DADT protest~ and emotional stress

So April 24rth, a member of Spectrum planned a protest of the "Don't Ask Don't Tell" policy of the military in which my roommate and I decided to participate. Basically, we got six people to wear camouflage pants and combat boots with a solid color shirt (one of six colors of the rainbow. I was green and Sandri was purple) and stand very soldier-like in Marsh Plaza. We stood according to our shirt colors (to create a rainbow), and had duct tape on our mouths that said "Don't Ask Don't Tell". Three hours of not being able to move really blows, but I really think we got people's attention with it. Every day those soldiers are out there putting their lives on the line to protect our freedom, yet they don't even have theirs. But anyway, we got a lot of people that stopped and said stuff like "Good work guys!" or "Keep it up! What you're doing for everyone is awesome!" but we also got a few people who crossed the street to get away from us as soon as they figured out what the protest was for. Honestly, Boston is pretty fucking liberal. I couldn't believe there was still so much intolerance. Anyway.

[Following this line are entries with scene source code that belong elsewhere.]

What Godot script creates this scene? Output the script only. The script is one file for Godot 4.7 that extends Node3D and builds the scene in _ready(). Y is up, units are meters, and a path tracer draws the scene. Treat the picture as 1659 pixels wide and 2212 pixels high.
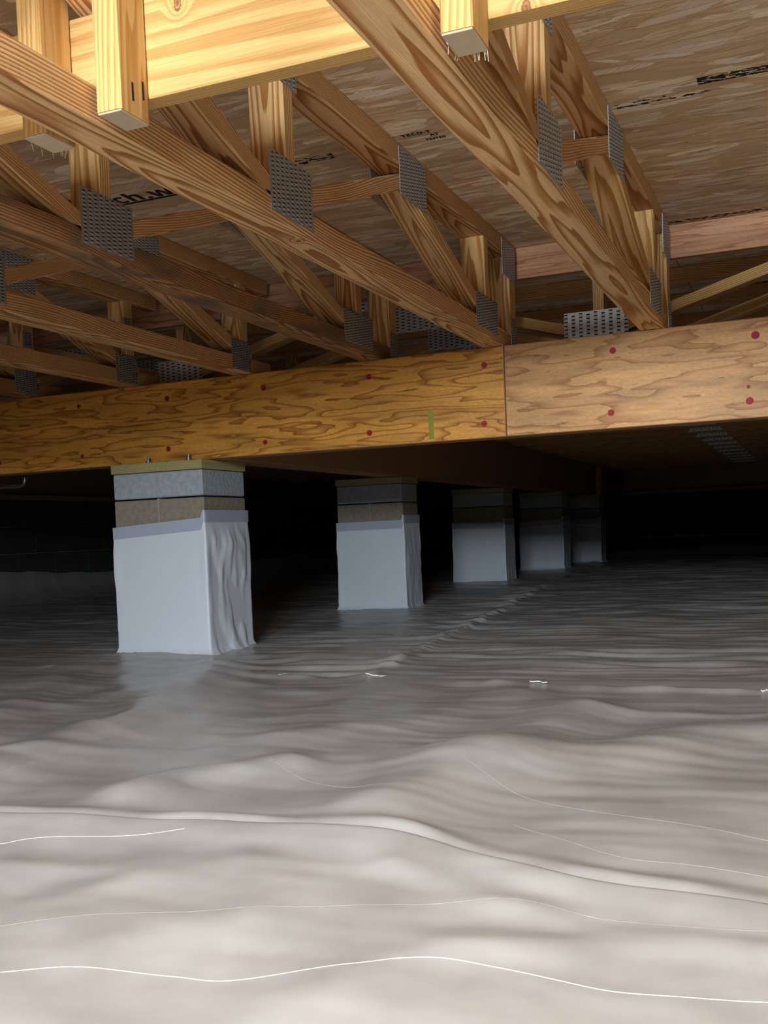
extends Node3D
# A crawl space under a floor of wooden trusses. x runs along the plywood girder, y is up, -z runs away from the access opening.

const FOCAL := 2270.38
const SUBFLOOR := 0.665      # underside of the floor panels
const SEAT := 0.300          # top of the girder, underside of the truss bottom chords
const GROUND := -0.735

var rng := RandomNumberGenerator.new()
var taken := {}
var M := {}
var lumber_cache := {}
var plate_cache := {}


# ---------------------------------------------------------------- naming
func numbered(called: String) -> String:
	var n: int = taken.get(called, 0)
	taken[called] = n + 1
	return called if n == 0 else "%s_%03d" % [called, n]

func tag(o: Node, label: String, category: String, group := "") -> Node:
	o.set_meta("label", label)
	o.set_meta("category", category)
	if group != "":
		o.set_meta("group", group)
	return o

func thing(called: String, label: String, category: String, at := Vector3.ZERO, group := "") -> Node3D:
	var o := Node3D.new()
	o.name = numbered(called)
	add_child(o)
	o.position = at
	tag(o, label, category, group)
	return o

func part(called: String, mesh: Mesh, mat: Material, parent: Node, at := Vector3.ZERO) -> MeshInstance3D:
	var o := MeshInstance3D.new()
	o.name = called
	o.mesh = mesh
	o.material_override = mat
	o.position = at
	o.cast_shadow = GeometryInstance3D.SHADOW_CASTING_SETTING_ON
	parent.add_child(o, true)
	return o

func structure(called: String) -> Node3D:
	var o := Node3D.new()
	o.name = called
	o.set_meta("kind", "structure")
	add_child(o)
	return o


# ---------------------------------------------------------------- mesh helpers
func begin() -> SurfaceTool:
	var st := SurfaceTool.new()
	st.begin(Mesh.PRIMITIVE_TRIANGLES)
	return st

func tri(st: SurfaceTool, p: Array, n: Vector3, uv: Array) -> void:
	var order := [0, 1, 2]
	if (p[1] - p[0]).cross(p[2] - p[0]).dot(n) > 0.0:
		order = [0, 2, 1]
	for i in order:
		st.set_normal(n)
		st.set_uv(uv[i])
		st.add_vertex(p[i])

func quad(st: SurfaceTool, a: Vector3, b: Vector3, c: Vector3, d: Vector3, n: Vector3, ua := Vector2.ZERO, ub := Vector2.ZERO, uc := Vector2.ZERO, ud := Vector2.ZERO) -> void:
	tri(st, [a, b, c], n, [ua, ub, uc])
	tri(st, [a, c, d], n, [ua, uc, ud])

# a sawn board from p0 to p1, w across the axis wa, t thick, with eased edges; the wood texture holds the face in u 0..0.66 and the edge in 0.68..1
func lumber(p0: Vector3, p1: Vector3, wa: Vector3, w: float, t: float, off := 0.0, flip := false, ease_edge := 0.0025) -> ArrayMesh:
	var st := begin()
	var l := p0.distance_to(p1)
	var ax := (p1 - p0) / l
	var ta := wa.cross(ax).normalized()
	var e := ease_edge
	var hw := w / 2.0
	var ht := t / 2.0
	var ring := [Vector2(-hw + e, -ht), Vector2(hw - e, -ht), Vector2(hw, -ht + e), Vector2(hw, ht - e), Vector2(hw - e, ht), Vector2(-hw + e, ht), Vector2(-hw, ht - e), Vector2(-hw, -ht + e)]
	var v0 := off
	var v1 := off + l / 2.6
	for i in 8:
		var a: Vector2 = ring[i]
		var b: Vector2 = ring[(i + 1) % 8]
		var d := b - a
		var n := (wa * d.y - ta * d.x).normalized()
		var mid := (a + b) / 2.0
		if (wa * mid.x + ta * mid.y).dot(n) < 0.0:
			n = -n
		var on_side := i == 2 or i == 6
		var ua := (a.x + hw) / w
		var ub := (b.x + hw) / w
		if on_side:
			ua = 0.69 + 0.3 * (a.y + ht) / t
			ub = 0.69 + 0.3 * (b.y + ht) / t
		else:
			if flip:
				ua = 1.0 - ua
				ub = 1.0 - ub
			ua = 0.01 + 0.645 * ua
			ub = 0.01 + 0.645 * ub
		var qa := wa * a.x + ta * a.y
		var qb := wa * b.x + ta * b.y
		quad(st, p0 + qa, p0 + qb, p1 + qb, p1 + qa, n, Vector2(ua, v0), Vector2(ub, v0), Vector2(ub, v1), Vector2(ua, v1))
	for s in 2:
		var c: Vector3 = p0 if s == 0 else p1
		var n: Vector3 = -ax if s == 0 else ax
		var k := v0 if s == 0 else v1
		for i in range(1, 7):
			var tr := []
			var uv := []
			for j in [0, i, i + 1]:
				tr.append(c + wa * ring[j].x + ta * ring[j].y)
				uv.append(Vector2(0.70 + 0.28 * (ring[j].y + ht) / t, k + 0.02 * ring[j].x / w))
			tri(st, tr, n, uv)
	st.generate_tangents()
	return st.commit()

# a box with bevelled edges, uv in metres
func block(size: Vector3, e := 0.004) -> ArrayMesh:
	var st := begin()
	var h := size / 2.0
	for ax in 3:
		var u := (ax + 1) % 3
		var v := (ax + 2) % 3
		for s in [-1.0, 1.0]:
			var n := Vector3.ZERO
			n[ax] = s
			var c := []
			for q in [[-1, -1], [1, -1], [1, 1], [-1, 1]]:
				var p := Vector3.ZERO
				p[ax] = s * h[ax]
				p[u] = q[0] * (h[u] - e)
				p[v] = q[1] * (h[v] - e)
				c.append(p)
			quad(st, c[0], c[1], c[2], c[3], n, Vector2(c[0][u], c[0][v]), Vector2(c[1][u], c[1][v]), Vector2(c[2][u], c[2][v]), Vector2(c[3][u], c[3][v]))
		for s in [-1.0, 1.0]:
			for r in [-1.0, 1.0]:
				var c := []
				for q in [[h[u], h[v] - e, -1], [h[u], h[v] - e, 1], [h[u] - e, h[v], 1], [h[u] - e, h[v], -1]]:
					var p := Vector3.ZERO
					p[u] = s * q[0]
					p[v] = r * q[1]
					p[ax] = q[2] * (h[ax] - e)
					c.append(p)
				var n := Vector3.ZERO
				n[u] = s
				n[v] = r
				quad(st, c[0], c[1], c[2], c[3], n.normalized(), Vector2(0, c[0][ax]), Vector2(0, c[1][ax]), Vector2(0.01, c[2][ax]), Vector2(0.01, c[3][ax]))
	for sx in [-1.0, 1.0]:
		for sy in [-1.0, 1.0]:
			for sz in [-1.0, 1.0]:
				var s := Vector3(sx, sy, sz)
				tri(st, [Vector3(h.x, h.y - e, h.z - e) * s, Vector3(h.x - e, h.y, h.z - e) * s, Vector3(h.x - e, h.y - e, h.z) * s], s.normalized(), [Vector2.ZERO, Vector2.ZERO, Vector2.ZERO])
	st.generate_tangents()
	return st.commit()

# a tube along points
func tube(pts: PackedVector3Array, r: float, sides := 8, squash := 1.0) -> ArrayMesh:
	var st := begin()
	var rings := []
	for i in pts.size():
		var d: Vector3 = (pts[mini(i + 1, pts.size() - 1)] - pts[maxi(i - 1, 0)]).normalized()
		var side := d.cross(Vector3.UP)
		if side.length() < 0.05:
			side = d.cross(Vector3.RIGHT)
		side = side.normalized()
		var up := side.cross(d).normalized()
		var ring := []
		for k in sides:
			var a := TAU * k / sides
			ring.append([pts[i] + (side * cos(a) + up * sin(a) * squash) * r, (side * cos(a) + up * sin(a)).normalized()])
		rings.append(ring)
	for i in pts.size() - 1:
		for k in sides:
			var q := [rings[i][k], rings[i][(k + 1) % sides], rings[i + 1][(k + 1) % sides], rings[i + 1][k]]
			for t in [[0, 1, 2], [0, 2, 3]]:
				var nn: Vector3 = q[t[0]][1] + q[t[1]][1] + q[t[2]][1]
				var o: Array = t
				if (q[t[1]][0] - q[t[0]][0]).cross(q[t[2]][0] - q[t[0]][0]).dot(nn) > 0.0:
					o = [t[0], t[2], t[1]]
				for j in o:
					st.set_normal(q[j][1])
					st.set_uv(Vector2(float(k) / sides, i))
					st.add_vertex(q[j][0])
	for s in 2:
		var i: int = 0 if s == 0 else pts.size() - 1
		var n: Vector3 = (pts[0] - pts[1]).normalized() if s == 0 else (pts[-1] - pts[-2]).normalized()
		for k in range(1, sides - 1):
			tri(st, [rings[i][0][0], rings[i][k][0], rings[i][k + 1][0]], n, [Vector2.ZERO, Vector2.ZERO, Vector2.ZERO])
	return st.commit()

# an indexed grid of nu x nv points with smooth normals
func sheet(nu: int, nv: int, f: Callable, outward: Vector3, uvs := 1.0) -> ArrayMesh:
	var pos := PackedVector3Array()
	pos.resize(nu * nv)
	for j in nv:
		for i in nu:
			pos[j * nu + i] = f.call(float(i) / (nu - 1), float(j) / (nv - 1))
	return grid_mesh(pos, nu, nv, outward, uvs)

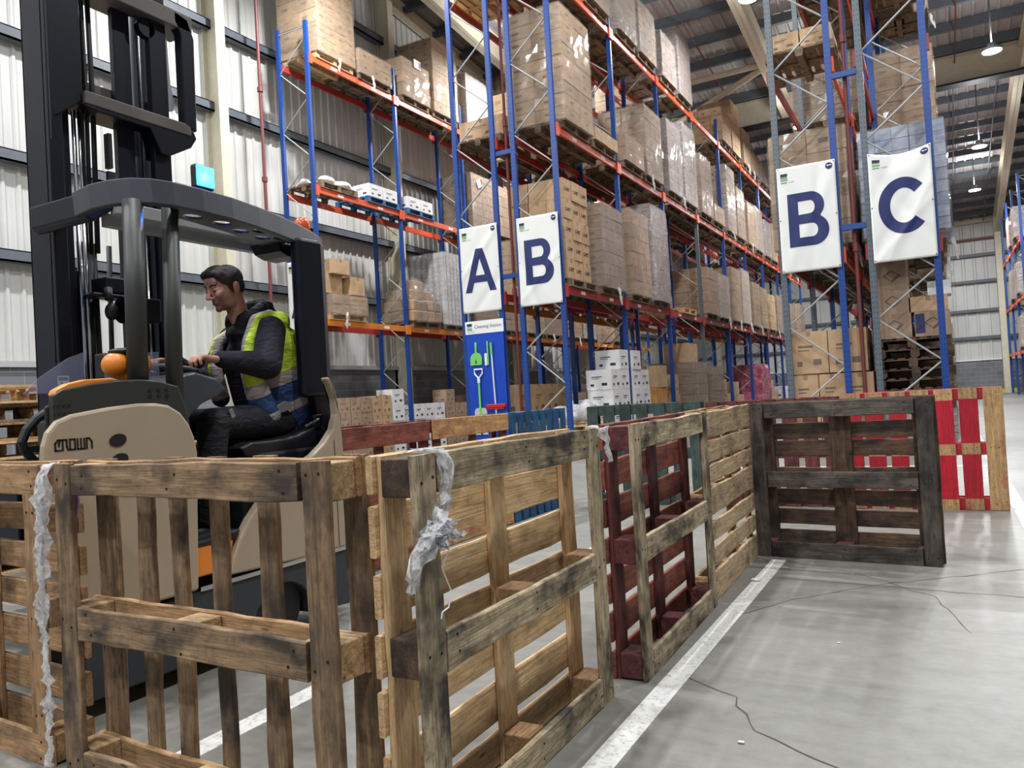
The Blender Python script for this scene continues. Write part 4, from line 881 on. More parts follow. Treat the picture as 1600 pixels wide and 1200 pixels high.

So I just found out that my little cousins told my uncle about some pretty gay things they saw on my facebook profile and my uncle told my mother and my mother has been pestering my sister to see my facebook. I'm so pissed and upset and scared all rolled into one right now. What right do my cousins have of outing me? What kind of crazy mother do I have that she's trying to force my sister to show her my facebook? I really don't need to be worrying about confrontations with my family with finals next week. I'm so tired of this. Even if they don't say anything to me, I know they're going to be suspicious of my actions, where I go, who I'm with, and it's going to be like living in a prison. I don't want that, that isn't fair to me. I don't have the emotional energy to deal with this right now, as I have a calculus exam tomorrow.